Das Ganze ist ein doppeltes Geschäft, denn das Schlangestehen ist längst professionalisiert worden. «Reseller», Wiederverkäufer, bezahlen Schüler, manchmal sogar Obdachlose fürs Schlangestehen, der Lohn bemisst sich dabei am Wiederverkaufswert des Schuhs. Der Kaws Jordan 4, die Veloursleder-Version eines bekannten Basketballschuhs, kostete im Laden 350 Franken. Der Wiederverkaufswert im Netz lag sofort über 1200 Franken. Tageslohn für Ansteher in diesem Fall: rund 100 Franken, bei Wartezeiten von bis zu drei Tagen.
Natürlich sind Warteschlangen in der westlichen Welt nicht Resultat echter Knappheit, sondern Ergebnis ausgefeilter Verkaufstechniken.
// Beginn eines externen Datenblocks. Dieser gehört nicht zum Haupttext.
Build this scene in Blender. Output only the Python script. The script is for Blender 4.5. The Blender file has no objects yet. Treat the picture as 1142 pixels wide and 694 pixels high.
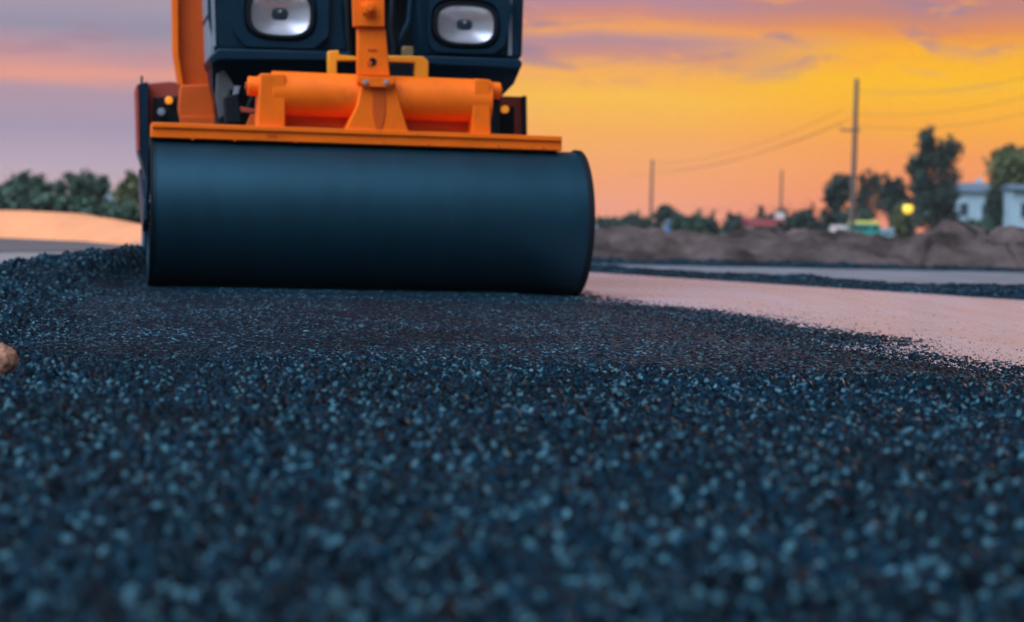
import bpy, bmesh, math, random
import numpy as np
from mathutils import Vector, Matrix
R = math.radians
random.seed(4)
rng = np.random.default_rng(11)
sc = bpy.context.scene
COL = sc.collection

# ------------------------------------------------------------------ camera
FPX, W0, H0 = 2200.0, 1142.0, 694.0
CAM_H = 0.40
PITCH = math.atan((347 - 247.8) / FPX)
ROLL = math.atan(0.0253)
f_ = Vector((0, math.cos(PITCH), -math.sin(PITCH)))
r0 = Vector((1, 0, 0)); u0 = r0.cross(f_)
r_ = r0 * math.cos(ROLL) + u0 * math.sin(ROLL)
u_ = u0 * math.cos(ROLL) - r0 * math.sin(ROLL)
CAM = Vector((0, 0, CAM_H))
cam_d = bpy.data.cameras.new('camera')
cam = bpy.data.objects.new('camera', cam_d); COL.objects.link(cam)
m = Matrix((( r_.x, u_.x, -f_.x, 0), (r_.y, u_.y, -f_.y, 0), (r_.z, u_.z, -f_.z, 0), (0, 0, 0, 1)))
cam.matrix_world = Matrix.Translation(CAM) @ m
cam_d.sensor_width = 36; cam_d.sensor_fit = 'HORIZONTAL'
cam_d.lens = FPX / W0 * 36
cam_d.clip_start = 0.05; cam_d.clip_end = 6000
cam_d.dof.use_dof = True
cam_d.dof.focus_distance = 5.9
cam_d.dof.aperture_fstop = cam_d.lens / 21.0
cam_d.dof.aperture_blades = 0
sc.camera = cam

def ray(px, py):
    return f_ * FPX + r_ * (px - W0 / 2) - u_ * (py - H0 / 2)
def G(px, py, z=0.0):                      # point where a sight line meets the level z
    d = ray(px, py); t = (z - CAM_H) / d.z
    return CAM + d * t
def at(px, py, Y):                         # point at depth Y
    d = ray(px, py); return CAM + d * (Y / d.y)

# ------------------------------------------------------------------ materials
def srgb(r, g, b):
    def c(v):
        v /= 255.0
        return v / 12.92 if v <= .04045 else ((v + .055) / 1.055) ** 2.4
    return (c(r), c(g), c(b), 1)

def mat(name, col, rough=.5, metal=0.0, var=.15, scale=6.0, bump=0.0, bscale=40, spec=.5, emit=None, estr=0, coat=0, stretch=(1, 1, 1), rvar=.0):
    m = bpy.data.materials.new(name); m.use_nodes = True
    nt = m.node_tree; N = nt.nodes; L = nt.links
    b = N['Principled BSDF']
    b.inputs['Roughness'].default_value = rough
    b.inputs['Metallic'].default_value = metal
    b.inputs['Specular IOR Level'].default_value = spec
    b.inputs['Coat Weight'].default_value = coat
    b.inputs['Coat Roughness'].default_value = .22
    tc = N.new('ShaderNodeTexCoord'); mp = N.new('ShaderNodeMapping')
    mp.inputs['Scale'].default_value = stretch
    L.new(tc.outputs['Object'], mp.inputs[0])
    no = N.new('ShaderNodeTexNoise'); no.inputs['Scale'].default_value = scale; no.inputs['Detail'].default_value = 6
    no.inputs['Roughness'].default_value = .65
    L.new(mp.outputs[0], no.inputs['Vector'])
    ra = N.new('ShaderNodeValToRGB')
    c = Vector(col[:3])
    ra.color_ramp.elements[0].position = .3; ra.color_ramp.elements[1].position = .7
    ra.color_ramp.elements[0].color = (*(c * (1 - var)), 1); ra.color_ramp.elements[1].color = (*(c * (1 + var)), 1)
    L.new(no.outputs['Fac'], ra.inputs[0]); L.new(ra.outputs[0], b.inputs['Base Color'])
    if rvar:
        mr = N.new('ShaderNodeMapRange'); mr.inputs['To Min'].default_value = rough - rvar; mr.inputs['To Max'].default_value = rough + rvar
        L.new(no.outputs['Fac'], mr.inputs[0]); L.new(mr.outputs[0], b.inputs['Roughness'])
    if bump:
        n2 = N.new('ShaderNodeTexNoise'); n2.inputs['Scale'].default_value = bscale; n2.inputs['Detail'].default_value = 5
        L.new(mp.outputs[0], n2.inputs['Vector'])
        bu = N.new('ShaderNodeBump'); bu.inputs['Strength'].default_value = 1; bu.inputs['Distance'].default_value = bump
        L.new(n2.outputs['Fac'], bu.inputs['Height']); L.new(bu.outputs[0], b.inputs['Normal'])
    if emit:
        b.inputs['Emission Color'].default_value = emit; b.inputs['Emission Strength'].default_value = estr
    return m

ORANGE = mat('orange paint', (.92, .150, .003), .5, spec=.22, var=.10, scale=5, bump=.0006, bscale=14, rvar=.1)
def grime(m, amount=.5):
    nt = m.node_tree; N = nt.nodes; L = nt.links; b = N['Principled BSDF']; old = b.inputs['Base Color'].links[0].from_socket
    tc = N.new('ShaderNodeTexCoord'); n = N.new('ShaderNodeTexNoise'); n.inputs['Scale'].default_value = 9; n.inputs['Detail'].default_value = 10; n.inputs['Roughness'].default_value = .72
    L.new(tc.outputs['Object'], n.inputs['Vector']); q = N.new('ShaderNodeMapRange'); q.inputs[1].default_value = .56; q.inputs[2].default_value = .74; q.inputs[4].default_value = amount
    L.new(n.outputs['Fac'], q.inputs[0]); x = N.new('ShaderNodeMixRGB'); L.new(q.outputs[0], x.inputs[0]); L.new(old, x.inputs[1]); x.inputs[2].default_value = (.05, .03, .02, 1)
    L.new(x.outputs[0], b.inputs['Base Color'])
grime(ORANGE, .28)
ORANGE_D = mat('darker red orange paint', (.60, .085, .008), .55, spec=.2, var=.12, scale=4, bump=.0006, bscale=14)  # darker orange; on the web plate its tone paints in shade
DARK = mat('dark blue black body paint', (.003, .022, .042), .42, var=.2, scale=4, rvar=.08, spec=.16)
BLACK = mat('black rubber and grime', (.003, .006, .010), .7, var=.3, spec=.2)
GREY = mat('grey painted steel', (.22, .25, .30), .5, var=.2)
RED = mat('faded red panel', (.34, .06, .04), .55, spec=.2, var=.15)
CHROME = mat('reflector', (.52, .50, .52), .22, metal=.55, var=.04)
AMBER = mat('amber lens', (.9, .3, .02), .25, emit=(1, .30, .02, 1), estr=.6)
AMBER_OFF = mat('dull amber lens', (.5, .15, .02), .3)
BULB = mat('bulb', (.12, .16, .2), .3)

def lens_mat():
    m = bpy.data.materials.new('clear lamp glass'); m.use_nodes = True
    nt = m.node_tree; N = nt.nodes; L = nt.links
    N.remove(N['Principled BSDF']); out = N['Material Output']
    tr = N.new('ShaderNodeBsdfTransparent'); tr.inputs[0].default_value = (.95, .97, 1, 1)
    gl = N.new('ShaderNodeBsdfGlossy'); gl.inputs['Roughness'].default_value = .12
    lw0 = N.new('ShaderNodeLayerWeight'); lw0.inputs['Blend'].default_value = .3; lw = N.new('ShaderNodeMath'); lw.operation = 'MULTIPLY_ADD'; L.new(lw0.outputs['Facing'], lw.inputs[0]); lw.inputs[1].default_value = .4; lw.inputs[2].default_value = .07
    w = N.new('ShaderNodeTexWave'); w.inputs['Scale'].default_value = 40
    tc = N.new('ShaderNodeTexCoord'); L.new(tc.outputs['Object'], w.inputs[0])
    bu = N.new('ShaderNodeBump'); bu.inputs['Distance'].default_value = .002; L.new(w.outputs['Fac'], bu.inputs['Height'])
    L.new(bu.outputs[0], gl.inputs['Normal'])
    mx = N.new('ShaderNodeMixShader'); L.new(lw.outputs[0], mx.inputs[0]); L.new(tr.outputs[0], mx.inputs[1]); L.new(gl.outputs[0], mx.inputs[2])
    L.new(mx.outputs[0], out.inputs['Surface']); return m
LENS = lens_mat()

def drum_mat():
    m = mat('rolled drum steel', (.008, .046, .073), .42, metal=.6, spec=.35, var=.12, scale=4, stretch=(1.6, .6, .6), rvar=.07)
    nt = m.node_tree; N = nt.nodes; L = nt.links; b = N['Principled BSDF']
    # dried asphalt specks and faint scratches on the steel
    tc = N.new('ShaderNodeTexCoord'); v = N.new('ShaderNodeTexVoronoi'); v.inputs['Scale'].default_value = 16
    L.new(tc.outputs['Object'], v.inputs['Vector'])
    lt = N.new('ShaderNodeMath'); lt.operation = 'LESS_THAN'; lt.inputs[1].default_value = .07
    L.new(v.outputs['Distance'], lt.inputs[0])
    n = N.new('ShaderNodeTexNoise'); n.inputs['Scale'].default_value = 3; L.new(tc.outputs['Object'], n.inputs['Vector'])
    gt = N.new('ShaderNodeMath'); gt.operation = 'GREATER_THAN'; gt.inputs[1].default_value = .6; L.new(n.outputs['Fac'], gt.inputs[0])
    mu = N.new('ShaderNodeMath'); mu.operation = 'MULTIPLY'; L.new(lt.outputs[0], mu.inputs[0]); L.new(gt.outputs[0], mu.inputs[1])
    old = b.inputs['Base Color'].links[0].from_socket
    mix = N.new('ShaderNodeMixRGB'); L.new(mu.outputs[0], mix.inputs[0]); L.new(old, mix.inputs[1]); mix.inputs[2].default_value = (.03, .07, .10, 1)
    L.new(mix.outputs[0], b.inputs['Base Color'])
    return m
DRUM = drum_mat()

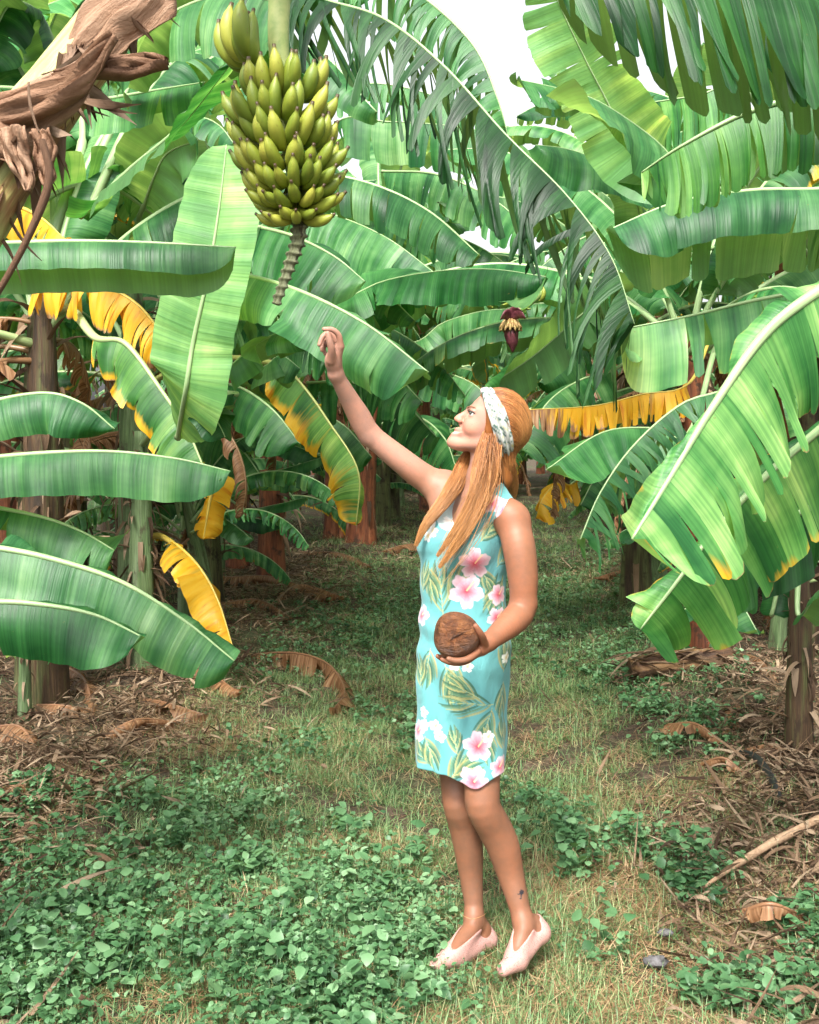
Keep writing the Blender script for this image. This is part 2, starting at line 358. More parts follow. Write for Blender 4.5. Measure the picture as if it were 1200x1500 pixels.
DEADSPEC = [(5, 92, 1.5, dict(w=.2, tears=(20, 20), gap=.5, grav=.9, brown=.75, vt=(0, .1), swing=1.)), (20, 120, 1.4, dict(w=.2, tears=(16, 16), gap=.4, grav=.85, brown=.72, vt=(0, .2), swing=.6)),
            (-25, 62, 1.3, dict(w=.16, tears=(20, 20), gap=.5, grav=.9, brown=.8, vt=(0, .1), swing=1.))]
PROTO = {}
def protos(far):
    if far not in PROTO:
        PROTO[far] = ([proto(3*i+j*41+5, a+j*4, b-j*9, L, far, **k) for i, (a, b, L, k) in enumerate(SPEC) for j in range(2)],
                      [proto(90+i, a, b, L, far, **k) for i, (a, b, L, k) in enumerate(DEADSPEC)])
    return PROTO[far]
def put_leaf(plant, pr, loc, az, tilt, sc, color, name='leaf'):
    o = bpy.data.objects.new(name, pr[0]); COL.objects.link(o); o.parent = plant
    o.location = tuple(loc); o.rotation_euler = (tilt, 0, az); o.scale = (sc,)*3; o.color = color
    if pr[1] is not None:
        r = bpy.data.objects.new('midrib', pr[1]); COL.objects.link(r); r.parent = o
    return o
STEMMESH = {}
def banana_plant(x, y, h, seed, label, group, nleaf=9, far=False, stem=0, sc=1., dead=2, avoid=None, lean=None, r=.11, azs=None, lo=0, kind_name='banana_plant'):
    rng = random.Random(seed); z = float(gz(x, y))
    pl = empty(kind_name, (x, y, z), label, 'banana plant', group)
    ln = lean if lean is not None else (rng.uniform(-.2, .2), rng.uniform(-.2, .2))
    V, Fs, uv = stem_mesh(h, r, r*.55, seed, ln); o = mobj('pseudostem', V+np.array([x, y, z]), Fs, STEM[stem], pl, uv=uv)
    if y < 17 and h > 1.2: sheath_strips(pl, h, r, ln, seed)
    live, deadp = protos(far); a0 = rng.uniform(0, 6.28)
    for i in range(nleaf):
        az = (a0+i*2.4+rng.uniform(-.35, .35)) if azs is None else R(azs[i % len(azs)])+rng.uniform(-.15, .15)
        if avoid is not None:
            dd = (az-avoid+math.pi) % (2*math.pi)-math.pi
            if abs(dd) < .75: az = avoid+math.copysign(.75+.5*rng.random(), dd)
        q = i/max(1, nleaf-1); idx = min(len(live)-1, max(lo, int(q*(len(live)-1)+rng.uniform(-1.4, 1.4))))
        b = rng.uniform(.75, 1.2); g = rng.uniform(.9, 1.1)
        put_leaf(pl, live[idx], (ln[0]+.04*math.cos(az), ln[1]+.04*math.sin(az), h-.1-.18*q), az, rng.uniform(-.2, .2), sc*rng.uniform(.85, 1.08), (b*rng.uniform(.85, 1.15), b*g, b, 1))
    for i in range(dead):
        az = rng.uniform(0, 6.28); put_leaf(pl, deadp[rng.randrange(len(deadp))], (ln[0]*.8, ln[1]*.8, h*rng.uniform(.7, .92)), az, rng.uniform(-.2, .2), sc*rng.uniform(.6, .9), (1, 1, 1, 1), 'dead_leaf')
    return pl

def sheath_strips(pl, h, r, lean, seed, n=46):
    """dry curling strips of old leaf sheath that cling to a trunk"""
    rng = np.random.default_rng(seed); az = rng.uniform(0, 6.28, n); z = rng.uniform(.12, .95, n)*h; rr = r*(1.12-.42*z/h); q = (z/h)**1.5
    p = np.stack([lean[0]*q+np.cos(az)*rr, lean[1]*q+np.sin(az)*rr, z], 1)
    V, Fs, uv = ribbons(n, rng, p, az+rng.normal(0, .5, n), rng.uniform(-1.5, .9, n), rng.uniform(.10, .42, n)*(h/2.2), rng.uniform(.015, .06, n)*min(1, r/.1), rng.uniform(.1, 1.6, n), 9, fold=.25, twist=.8)
    col = np.zeros((n, 30, 4)); col[..., 1] = rng.uniform(.05, .95, n)[:, None]; return tag(mobj('dry_sheaths', V+ORG[pl.name], Fs, DRY, pl, uv=uv, col=col.reshape(-1, 4)), kind='stuff')
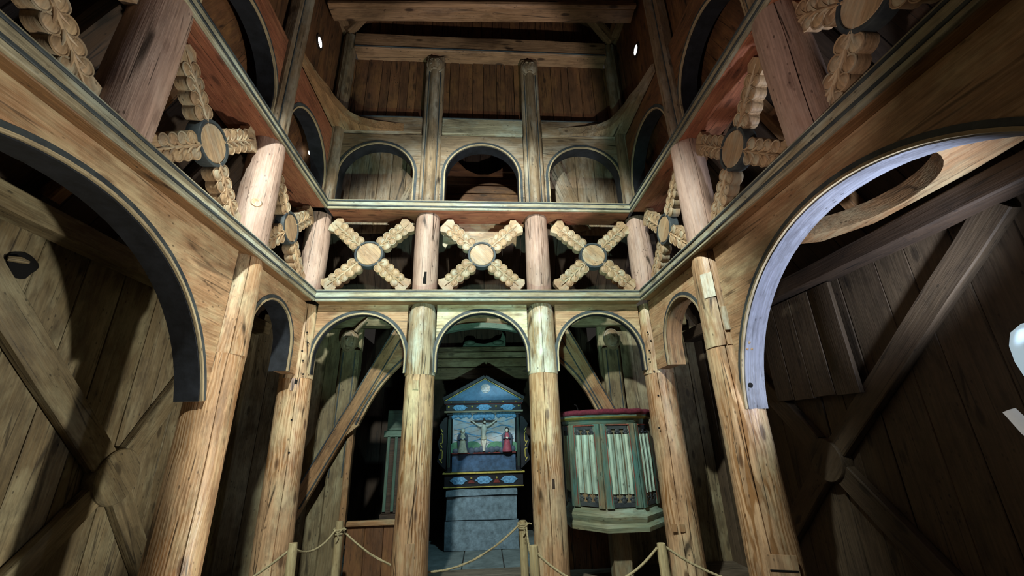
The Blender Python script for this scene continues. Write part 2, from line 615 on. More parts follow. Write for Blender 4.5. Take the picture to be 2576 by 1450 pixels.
mb = MB()
y = -1.2
while y < 6.3:
    wd = random.uniform(0.24, 0.34)
    mb.beam((-3.5, y + wd / 2, -0.03), (3.5, y + wd / 2, -0.03), wd - 0.006, 0.06, (0, 0, 1), 0.004, 0.001, 0.6)
    y += wd
struct(mb.build('floor', M['floor']))
mb = MB()
x = -2.3
while x < 2.3:
    wd = random.uniform(0.55, 0.8)
    yy = 6.36
    while yy < 9.0:
        ln = random.uniform(0.6, 1.0)
        mb.box((x + wd / 2, yy + ln / 2, -0.035 + rnd(0.003)), (wd - 0.012, ln - 0.012, 0.06), 0.008, axis=1)
        yy += ln
    x += wd
struct(mb.build('floor_chancel', M['slab']))

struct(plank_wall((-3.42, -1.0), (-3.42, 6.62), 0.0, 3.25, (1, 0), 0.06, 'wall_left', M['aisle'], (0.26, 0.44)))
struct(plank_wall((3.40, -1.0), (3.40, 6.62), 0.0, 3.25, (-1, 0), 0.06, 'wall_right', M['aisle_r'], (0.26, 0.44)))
struct(plank_wall((-3.46, 6.34), (-1.87, 6.34), 0.0, 3.3, (0, -1), 0.06, 'wall_back_left', M['aisle'], (0.2, 0.34)))
struct(plank_wall((1.82, 6.34), (3.44, 6.34), 0.0, 3.3, (0, -1), 0.06, 'wall_back_right', M['aisle'], (0.2, 0.34)))
# wall above the chancel opening, in the dark
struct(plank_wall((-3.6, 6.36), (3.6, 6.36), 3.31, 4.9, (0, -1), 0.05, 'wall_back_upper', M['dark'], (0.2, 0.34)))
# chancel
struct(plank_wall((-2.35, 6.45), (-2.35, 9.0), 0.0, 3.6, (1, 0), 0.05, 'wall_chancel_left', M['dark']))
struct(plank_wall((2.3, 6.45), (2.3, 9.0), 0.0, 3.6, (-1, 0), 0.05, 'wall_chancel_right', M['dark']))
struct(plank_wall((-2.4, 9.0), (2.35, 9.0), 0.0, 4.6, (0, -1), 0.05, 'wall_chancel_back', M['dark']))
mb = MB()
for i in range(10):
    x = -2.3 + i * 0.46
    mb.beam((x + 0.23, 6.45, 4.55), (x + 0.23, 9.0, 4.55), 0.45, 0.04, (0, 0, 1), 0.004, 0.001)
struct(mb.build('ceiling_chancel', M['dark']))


def roof_slope(name, a0, a1, b0, b1, mat, n):
    """boards laid from edge a0-a1 (low) to edge b0-b1 (high)"""
    a0, a1, b0, b1 = V(a0), V(a1), V(b0), V(b1)
    nrm = (a1 - a0).cross(b0 - a0).normalized()
    mb = MB()
    for i in range(n):
        t0, t1 = i / n, (i + 1) / n
        tm = (t0 + t1) / 2
        p, q = a0.lerp(a1, tm), b0.lerp(b1, tm)
        mb.beam(p + nrm * rnd(0.004), q + nrm * rnd(0.004), (a1 - a0).length / n - 0.006, 0.03, nrm, 0.003, 0.001, 1.0, tint=rnd(0.2))
    return struct(mb.build(name, mat))


for s in (-1, 1):
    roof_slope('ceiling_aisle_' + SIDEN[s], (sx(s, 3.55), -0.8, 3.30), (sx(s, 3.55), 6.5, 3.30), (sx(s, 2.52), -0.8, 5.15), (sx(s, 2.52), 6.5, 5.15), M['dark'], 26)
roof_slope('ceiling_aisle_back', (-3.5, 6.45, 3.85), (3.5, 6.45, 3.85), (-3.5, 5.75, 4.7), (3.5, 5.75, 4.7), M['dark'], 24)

# aisle wall plates
def wall_plate(p0, p1, label):
    mb = MB()
    mb.beam(p0, p1, 0.20, 0.17, (0, 0, 1), 0.012, 0.003)
    tag(mb.build('wall_plate', M['aisle'] if p0[0] < 0 else M['dark']), label, 'beam', 'wall plates of the aisles')


wall_plate((-3.27, -0.6, 3.25), (-3.27, 6.15, 3.25), 'horizontal wall plate along the top of the left aisle wall')
wall_plate((3.24, -0.6, 3.08), (3.24, 6.15, 3.08), 'horizontal wall plate along the top of the right aisle wall')

# ------------------------------------------------------------------ nave posts
def half_shaft(mb, base, z0, z1, wd, dp, nrm, r):
    """clerestory post: squared timber with a half-round on its face"""
    nrm = V(nrm)
    c = V(base)
    mb.beam(c + V((0, 0, z0)), c + V((0, 0, z1)), wd, dp, nrm, 0.012, 0.003, 0.35)


def build_post(x, y, nrm, label, lower=True, lean=(0, 0), crackA=None, clere=True, mask=False, holes=(), ztop=8.0, ccol='uppost'):
    t = thing('nave_post', label, 'post', (x, y, 0 if lower else Z1b), 'round timber posts of the nave')
    nrm = V(nrm)
    lx, ly = lean
    if lower:
        m1 = MB()
        zs = 2.40 if mask else 2.38
        m1.shaft((x - lx, y - ly, 0.0), (x - lx * 0.25, y - ly * 0.25, zs), 0.196, 0.183, 40, crackA, 0.005)
        part(m1, 'lower_shaft', M['post'], t)
        m1 = MB()
        m1.shaft((x - lx * 0.25, y - ly * 0.25, zs), (x, y, Z1a - 0.002), 0.187, 0.172, 40, None if crackA is None else crackA + 0.03, 0.004, flare=lambda q: -0.02 * max(0, (q - 0.93) / 0.07))
        part(m1, 'upper_shaft', M['post_pale'] if mask else M['post_mid'], t, 'paler upper length of the shaft below the sill')
    m1 = MB()
    m1.shaft((x, y, Z1b + 0.002), (x, y, Z2a - 0.002), 0.166, 0.160, 40, None if crackA is None else crackA + 0.4, 0.005, bulge=0.006)
    part(m1, 'gallery_shaft', M['post_pink'], t, 'rosy shaft between the two sills')
    if clere:
        m1 = MB()
        diag = abs(nrm.x) > 0.1 and abs(nrm.y) > 0.1
        k_ = 0.03 if not diag else 0.11
        cx, cy = x + nrm.x * k_, y + nrm.y * k_
        wd_ = 0.29 if not diag else 0.2
        m1.beam((cx, cy, Z2b + 0.002), (cx, cy, ztop), wd_, 0.14, nrm, 0.02, 0.003, 0.35)
        cl = part(m1, 'clerestory_shaft', M[ccol], t)
        m1 = MB()
        m1.shaft((cx + nrm.x * 0.05, cy + nrm.y * 0.05, Z2b + 0.003), (cx + nrm.x * 0.05, cy + nrm.y * 0.05, ztop - (0.34 if mask else 0)), 0.080, 0.076, 24, None, 0.003)
        part(m1, 'half_round', M[ccol], cl)
        tang = V((nrm.y, -nrm.x, 0))
        for k in (-1, 1):
            if diag:
                continue
            m1 = MB()
            q = V((cx, cy, 0)) + nrm * 0.073 + tang * (k * 0.092)
            m1.beam(q + V((0, 0, Z2b + 0.003)), q + V((0, 0, ztop - (0.30 if mask else 0))), 0.014, 0.012, nrm, 0.002, 0, tint=0)
            part(m1, 'groove_line', M['line'], cl, 'black groove beside the half-round')
        if mask:
            fo = V((cx, cy, ztop - 0.2)) + nrm * 0.06
            carved_mask(t, fo, nrm, 0.135, M[ccol])
    if holes:
        m1 = MB()
        for hx, hy, hz, hn in holes:
            m1.lathe([(0.011, 0), (0.011, 0.006)], (hx, hy, hz), hn, 10)
        part(m1, 'peg_holes', M['hole'], t)
    return t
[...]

In seiner radikalsten Form sieht der Kapitalismus wie der Kommunismus aus. Vielleicht kursieren irgendwo in Nordkorea Bilder dieser Schlangen als Beleg für das Elend im Westen, wo die Menschen einer perfiden Illusion anhängen: dem Glauben, dass sie am glücklichsten wären mit den Dingen, die am schwersten zu bekommen sind.
Punkt 22 Uhr vor der Zürcher Gelateria di Berna stand dann der Verkäufer vor mir, in der Hand ein Schild: «Chiuso». Er schlug mir einen Deal vor. Wenn ich das Schild trage und keinen mehr hinter mir anstehen lasse, bekomme ich eine Glace – gratis.